Report each line of the data that includes the word "pixels".

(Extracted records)
=======

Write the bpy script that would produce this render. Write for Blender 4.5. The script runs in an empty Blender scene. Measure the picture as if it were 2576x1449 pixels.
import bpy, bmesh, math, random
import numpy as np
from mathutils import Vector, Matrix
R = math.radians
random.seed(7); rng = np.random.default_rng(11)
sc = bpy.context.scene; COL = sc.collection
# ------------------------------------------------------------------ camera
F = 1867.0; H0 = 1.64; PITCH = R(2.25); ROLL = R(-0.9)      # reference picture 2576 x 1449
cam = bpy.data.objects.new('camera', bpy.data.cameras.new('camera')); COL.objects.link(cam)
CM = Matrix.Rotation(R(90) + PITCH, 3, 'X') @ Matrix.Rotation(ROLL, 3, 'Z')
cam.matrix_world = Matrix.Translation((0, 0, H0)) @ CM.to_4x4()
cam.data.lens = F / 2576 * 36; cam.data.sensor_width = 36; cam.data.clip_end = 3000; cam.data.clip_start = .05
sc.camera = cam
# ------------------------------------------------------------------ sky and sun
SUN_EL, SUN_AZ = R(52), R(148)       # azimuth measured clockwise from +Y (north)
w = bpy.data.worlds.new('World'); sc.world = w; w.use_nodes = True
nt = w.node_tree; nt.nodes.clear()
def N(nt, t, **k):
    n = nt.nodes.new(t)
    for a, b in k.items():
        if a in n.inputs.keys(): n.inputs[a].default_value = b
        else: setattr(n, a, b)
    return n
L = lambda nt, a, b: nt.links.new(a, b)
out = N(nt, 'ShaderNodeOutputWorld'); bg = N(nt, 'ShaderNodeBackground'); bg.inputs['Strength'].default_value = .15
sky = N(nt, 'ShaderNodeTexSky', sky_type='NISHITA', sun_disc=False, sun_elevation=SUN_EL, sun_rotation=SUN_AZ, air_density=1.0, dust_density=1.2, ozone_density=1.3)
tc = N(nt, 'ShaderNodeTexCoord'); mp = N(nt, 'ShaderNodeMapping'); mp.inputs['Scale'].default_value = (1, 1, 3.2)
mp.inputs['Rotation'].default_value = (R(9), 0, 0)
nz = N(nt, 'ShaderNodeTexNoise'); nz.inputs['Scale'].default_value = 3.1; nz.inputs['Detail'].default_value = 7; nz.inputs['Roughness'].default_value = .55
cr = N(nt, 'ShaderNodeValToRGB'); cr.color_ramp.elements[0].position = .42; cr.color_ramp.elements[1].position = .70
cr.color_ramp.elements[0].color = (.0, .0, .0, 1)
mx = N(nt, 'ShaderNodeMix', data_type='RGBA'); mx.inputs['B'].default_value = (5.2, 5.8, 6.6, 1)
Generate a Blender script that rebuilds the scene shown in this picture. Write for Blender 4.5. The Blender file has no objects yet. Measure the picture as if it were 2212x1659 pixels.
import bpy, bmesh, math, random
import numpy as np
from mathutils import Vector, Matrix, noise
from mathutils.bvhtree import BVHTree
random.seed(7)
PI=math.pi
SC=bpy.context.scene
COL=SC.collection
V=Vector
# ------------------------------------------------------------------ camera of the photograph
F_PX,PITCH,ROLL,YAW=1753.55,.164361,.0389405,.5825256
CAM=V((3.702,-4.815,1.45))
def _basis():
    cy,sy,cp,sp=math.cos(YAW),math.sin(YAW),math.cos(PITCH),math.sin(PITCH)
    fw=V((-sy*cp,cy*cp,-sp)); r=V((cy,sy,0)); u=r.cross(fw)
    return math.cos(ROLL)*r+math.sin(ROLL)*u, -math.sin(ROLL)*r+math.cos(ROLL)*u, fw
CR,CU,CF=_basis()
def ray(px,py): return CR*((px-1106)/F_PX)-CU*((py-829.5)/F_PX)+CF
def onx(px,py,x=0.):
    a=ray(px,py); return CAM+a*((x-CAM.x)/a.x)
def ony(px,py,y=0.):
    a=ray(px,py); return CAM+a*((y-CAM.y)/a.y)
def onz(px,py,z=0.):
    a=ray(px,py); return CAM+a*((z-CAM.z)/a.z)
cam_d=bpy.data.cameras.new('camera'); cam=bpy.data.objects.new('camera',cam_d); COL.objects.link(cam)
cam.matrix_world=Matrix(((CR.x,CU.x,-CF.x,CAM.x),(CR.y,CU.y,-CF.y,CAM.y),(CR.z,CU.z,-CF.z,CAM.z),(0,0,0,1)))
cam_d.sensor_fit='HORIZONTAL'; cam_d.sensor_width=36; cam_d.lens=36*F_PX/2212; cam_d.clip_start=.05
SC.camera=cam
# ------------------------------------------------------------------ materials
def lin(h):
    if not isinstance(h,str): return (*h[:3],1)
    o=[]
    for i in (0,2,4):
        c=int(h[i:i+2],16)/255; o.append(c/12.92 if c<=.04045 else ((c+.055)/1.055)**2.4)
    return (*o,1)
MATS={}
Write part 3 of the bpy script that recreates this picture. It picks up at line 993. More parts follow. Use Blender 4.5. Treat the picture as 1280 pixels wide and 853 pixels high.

=======

● **Written answer**
Write the bpy script that would produce this render. Write for Blender 4.5. The script runs in an empty Blender scene. Measure the picture as if it were 2576x1449 pixels.
Generate a Blender script that rebuilds the scene shown in this picture. Write for Blender 4.5. The Blender file has no objects yet. Measure the picture as if it were 2212x1659 pixels.
Write part 3 of the bpy script that recreates this picture. It picks up at line 993. More parts follow. Use Blender 4.5. Treat the picture as 1280 pixels wide and 853 pixels high.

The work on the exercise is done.